[PROBLEM] Write out all of the data exactly as it appears.
begin RECORDED INFORMATION
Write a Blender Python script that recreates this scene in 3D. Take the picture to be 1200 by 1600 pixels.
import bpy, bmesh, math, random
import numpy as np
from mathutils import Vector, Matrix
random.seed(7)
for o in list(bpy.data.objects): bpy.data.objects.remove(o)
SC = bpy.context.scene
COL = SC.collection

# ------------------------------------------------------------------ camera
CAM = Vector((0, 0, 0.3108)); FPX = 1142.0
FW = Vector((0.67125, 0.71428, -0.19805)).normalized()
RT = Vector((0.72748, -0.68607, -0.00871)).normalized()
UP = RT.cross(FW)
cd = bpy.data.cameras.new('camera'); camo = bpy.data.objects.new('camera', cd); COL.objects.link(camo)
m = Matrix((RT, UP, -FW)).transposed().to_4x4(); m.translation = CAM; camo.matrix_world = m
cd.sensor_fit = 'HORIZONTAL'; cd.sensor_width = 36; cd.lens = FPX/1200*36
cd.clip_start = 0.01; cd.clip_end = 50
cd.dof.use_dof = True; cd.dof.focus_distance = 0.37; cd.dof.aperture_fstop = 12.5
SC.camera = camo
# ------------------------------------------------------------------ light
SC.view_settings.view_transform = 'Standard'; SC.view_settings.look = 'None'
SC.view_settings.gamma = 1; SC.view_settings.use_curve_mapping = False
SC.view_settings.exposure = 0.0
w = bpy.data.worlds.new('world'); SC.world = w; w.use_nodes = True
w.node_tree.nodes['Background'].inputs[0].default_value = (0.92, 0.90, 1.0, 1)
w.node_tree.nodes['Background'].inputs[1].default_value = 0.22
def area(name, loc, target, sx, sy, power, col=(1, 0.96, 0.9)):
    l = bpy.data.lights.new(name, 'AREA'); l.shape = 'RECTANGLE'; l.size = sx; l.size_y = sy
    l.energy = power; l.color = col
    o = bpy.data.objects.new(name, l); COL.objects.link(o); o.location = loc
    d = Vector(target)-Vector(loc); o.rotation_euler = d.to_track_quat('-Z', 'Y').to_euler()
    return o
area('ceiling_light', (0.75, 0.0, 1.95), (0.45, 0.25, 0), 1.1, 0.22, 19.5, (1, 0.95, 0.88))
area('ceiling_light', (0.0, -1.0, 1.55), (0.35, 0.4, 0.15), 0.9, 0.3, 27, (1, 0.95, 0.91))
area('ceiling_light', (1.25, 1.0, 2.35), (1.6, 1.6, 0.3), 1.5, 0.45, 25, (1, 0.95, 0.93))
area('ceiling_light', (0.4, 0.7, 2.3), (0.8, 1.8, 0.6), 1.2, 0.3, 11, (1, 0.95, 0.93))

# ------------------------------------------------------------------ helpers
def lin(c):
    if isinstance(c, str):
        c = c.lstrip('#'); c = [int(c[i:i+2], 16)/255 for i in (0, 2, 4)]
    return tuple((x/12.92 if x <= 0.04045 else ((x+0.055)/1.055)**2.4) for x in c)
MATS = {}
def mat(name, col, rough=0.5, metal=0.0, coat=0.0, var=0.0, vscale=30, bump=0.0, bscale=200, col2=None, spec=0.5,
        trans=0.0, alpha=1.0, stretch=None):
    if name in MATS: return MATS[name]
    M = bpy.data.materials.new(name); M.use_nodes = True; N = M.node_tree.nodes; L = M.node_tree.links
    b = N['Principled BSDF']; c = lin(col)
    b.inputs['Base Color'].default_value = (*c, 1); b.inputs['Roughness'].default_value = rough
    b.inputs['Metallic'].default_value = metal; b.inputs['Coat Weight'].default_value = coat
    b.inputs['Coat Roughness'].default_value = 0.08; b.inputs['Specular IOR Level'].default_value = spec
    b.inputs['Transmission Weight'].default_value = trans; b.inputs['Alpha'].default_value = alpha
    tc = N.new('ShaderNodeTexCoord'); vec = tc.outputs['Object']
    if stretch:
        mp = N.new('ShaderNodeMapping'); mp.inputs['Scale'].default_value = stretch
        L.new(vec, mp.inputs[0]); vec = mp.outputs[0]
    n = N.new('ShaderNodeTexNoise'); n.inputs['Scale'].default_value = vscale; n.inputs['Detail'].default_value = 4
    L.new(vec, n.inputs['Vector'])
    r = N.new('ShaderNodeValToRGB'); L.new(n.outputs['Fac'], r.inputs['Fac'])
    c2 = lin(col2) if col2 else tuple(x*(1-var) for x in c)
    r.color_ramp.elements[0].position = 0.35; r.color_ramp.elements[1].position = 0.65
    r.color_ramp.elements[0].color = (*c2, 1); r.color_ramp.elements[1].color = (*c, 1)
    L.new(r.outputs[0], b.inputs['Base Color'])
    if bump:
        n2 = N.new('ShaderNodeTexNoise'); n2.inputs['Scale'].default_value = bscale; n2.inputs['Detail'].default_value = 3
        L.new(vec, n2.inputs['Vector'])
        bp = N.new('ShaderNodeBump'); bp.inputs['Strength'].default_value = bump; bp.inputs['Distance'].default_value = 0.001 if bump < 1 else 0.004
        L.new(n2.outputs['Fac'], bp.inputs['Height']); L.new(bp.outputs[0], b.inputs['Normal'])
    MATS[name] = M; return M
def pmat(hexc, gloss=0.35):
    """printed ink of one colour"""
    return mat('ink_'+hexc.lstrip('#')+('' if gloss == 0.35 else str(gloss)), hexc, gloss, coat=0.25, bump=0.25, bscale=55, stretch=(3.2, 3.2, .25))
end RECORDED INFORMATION
[EXERCISE SOLUTION]
Write a Blender Python script that recreates this scene in 3D. Take the picture to be 1200 by 1600 pixels.
import bpy, bmesh, math, random
import numpy as np
from mathutils import Vector, Matrix
random.seed(7)
for o in list(bpy.data.objects): bpy.data.objects.remove(o)
SC = bpy.context.scene
COL = SC.collection

# ------------------------------------------------------------------ camera
CAM = Vector((0, 0, 0.3108)); FPX = 1142.0
FW = Vector((0.67125, 0.71428, -0.19805)).normalized()
RT = Vector((0.72748, -0.68607, -0.00871)).normalized()
UP = RT.cross(FW)
cd = bpy.data.cameras.new('camera'); camo = bpy.data.objects.new('camera', cd); COL.objects.link(camo)
m = Matrix((RT, UP, -FW)).transposed().to_4x4(); m.translation = CAM; camo.matrix_world = m
cd.sensor_fit = 'HORIZONTAL'; cd.sensor_width = 36; cd.lens = FPX/1200*36
cd.clip_start = 0.01; cd.clip_end = 50
cd.dof.use_dof = True; cd.dof.focus_distance = 0.37; cd.dof.aperture_fstop = 12.5
SC.camera = camo
# ------------------------------------------------------------------ light
SC.view_settings.view_transform = 'Standard'; SC.view_settings.look = 'None'
SC.view_settings.gamma = 1; SC.view_settings.use_curve_mapping = False
SC.view_settings.exposure = 0.0
w = bpy.data.worlds.new('world'); SC.world = w; w.use_nodes = True
w.node_tree.nodes['Background'].inputs[0].default_value = (0.92, 0.90, 1.0, 1)
w.node_tree.nodes['Background'].inputs[1].default_value = 0.22
def area(name, loc, target, sx, sy, power, col=(1, 0.96, 0.9)):
    l = bpy.data.lights.new(name, 'AREA'); l.shape = 'RECTANGLE'; l.size = sx; l.size_y = sy
    l.energy = power; l.color = col
    o = bpy.data.objects.new(name, l); COL.objects.link(o); o.location = loc
    d = Vector(target)-Vector(loc); o.rotation_euler = d.to_track_quat('-Z', 'Y').to_euler()
    return o
area('ceiling_light', (0.75, 0.0, 1.95), (0.45, 0.25, 0), 1.1, 0.22, 19.5, (1, 0.95, 0.88))
area('ceiling_light', (0.0, -1.0, 1.55), (0.35, 0.4, 0.15), 0.9, 0.3, 27, (1, 0.95, 0.91))
area('ceiling_light', (1.25, 1.0, 2.35), (1.6, 1.6, 0.3), 1.5, 0.45, 25, (1, 0.95, 0.93))
area('ceiling_light', (0.4, 0.7, 2.3), (0.8, 1.8, 0.6), 1.2, 0.3, 11, (1, 0.95, 0.93))

# ------------------------------------------------------------------ helpers
def lin(c):
    if isinstance(c, str):
        c = c.lstrip('#'); c = [int(c[i:i+2], 16)/255 for i in (0, 2, 4)]
    return tuple((x/12.92 if x <= 0.04045 else ((x+0.055)/1.055)**2.4) for x in c)
MATS = {}
def mat(name, col, rough=0.5, metal=0.0, coat=0.0, var=0.0, vscale=30, bump=0.0, bscale=200, col2=None, spec=0.5,
        trans=0.0, alpha=1.0, stretch=None):
    if name in MATS: return MATS[name]
    M = bpy.data.materials.new(name); M.use_nodes = True; N = M.node_tree.nodes; L = M.node_tree.links
    b = N['Principled BSDF']; c = lin(col)
    b.inputs['Base Color'].default_value = (*c, 1); b.inputs['Roughness'].default_value = rough
    b.inputs['Metallic'].default_value = metal; b.inputs['Coat Weight'].default_value = coat
    b.inputs['Coat Roughness'].default_value = 0.08; b.inputs['Specular IOR Level'].default_value = spec
    b.inputs['Transmission Weight'].default_value = trans; b.inputs['Alpha'].default_value = alpha
    tc = N.new('ShaderNodeTexCoord'); vec = tc.outputs['Object']
    if stretch:
        mp = N.new('ShaderNodeMapping'); mp.inputs['Scale'].default_value = stretch
        L.new(vec, mp.inputs[0]); vec = mp.outputs[0]
    n = N.new('ShaderNodeTexNoise'); n.inputs['Scale'].default_value = vscale; n.inputs['Detail'].default_value = 4
    L.new(vec, n.inputs['Vector'])
    r = N.new('ShaderNodeValToRGB'); L.new(n.outputs['Fac'], r.inputs['Fac'])
    c2 = lin(col2) if col2 else tuple(x*(1-var) for x in c)
    r.color_ramp.elements[0].position = 0.35; r.color_ramp.elements[1].position = 0.65
    r.color_ramp.elements[0].color = (*c2, 1); r.color_ramp.elements[1].color = (*c, 1)
    L.new(r.outputs[0], b.inputs['Base Color'])
    if bump:
        n2 = N.new('ShaderNodeTexNoise'); n2.inputs['Scale'].default_value = bscale; n2.inputs['Detail'].default_value = 3
        L.new(vec, n2.inputs['Vector'])
        bp = N.new('ShaderNodeBump'); bp.inputs['Strength'].default_value = bump; bp.inputs['Distance'].default_value = 0.001 if bump < 1 else 0.004
        L.new(n2.outputs['Fac'], bp.inputs['Height']); L.new(bp.outputs[0], b.inputs['Normal'])
    MATS[name] = M; return M
def pmat(hexc, gloss=0.35):
    """printed ink of one colour"""
    return mat('ink_'+hexc.lstrip('#')+('' if gloss == 0.35 else str(gloss)), hexc, gloss, coat=0.25, bump=0.25, bscale=55, stretch=(3.2, 3.2, .25))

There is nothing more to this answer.